What is unresolved in a parent has a tragic habit of showing up again as a live dilemma in a child’s life. The parent who is confused about their sexuality is likely to bequeath an anxiety about sexual orientation to their child. An adult who is continually worried about their status will surreptitiously communicate a panic in this area to their offspring. We end up inheriting not just photo albums or money from our parents, but also feelings of insecurity, hopelessness, self-doubt, fury or sexual turmoil.

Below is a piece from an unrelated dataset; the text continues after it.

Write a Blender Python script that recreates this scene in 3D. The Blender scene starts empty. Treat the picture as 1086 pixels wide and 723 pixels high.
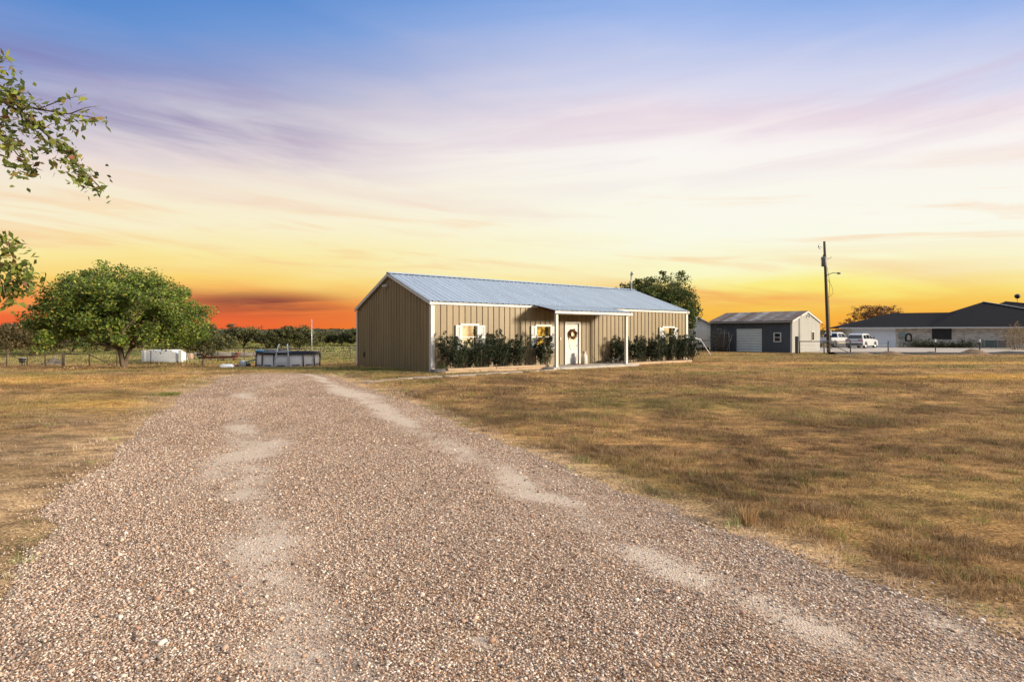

Because these emotional inheritances are passed down invisibly, we benefit from stepping back to ask ourselves a basic question: what were the key things that my parents were likely to have been struggling with in themselves when they gave birth to me? It’s an unusual question which little in family life prepares us for. But there will be clues all around nevertheless. We might sense accurately enough that perhaps a parent was trying to deal with a feeling of intellectual inferiority or of social insecurity. They might have felt anguished about the claims of love on the one hand and of sex on the other. They might have been trying to resist feeling too much after a childhood trauma. They might have felt unacceptable and overlooked in favour of an older sibling.

Our parents, perhaps out of kindness, will not have let on about this. They might not even have been aware that this was what they were dealing with. But it’s in the nature of the laws of family life that their neuroses will become ours.

We can spend the greater part of our lives trying – without knowing we’re doing this – to solve the problems handed to us in silence by our parents: we’re working out how to feel intellectually secure, how to avoid sexual fear,  how to have sufficient status. We’re trying to find ways of life and solutions that would have saved them.  We may want to get as far away from our parents as possible; we’ll do this most effectively when we can figure out which of their problems live on inside us.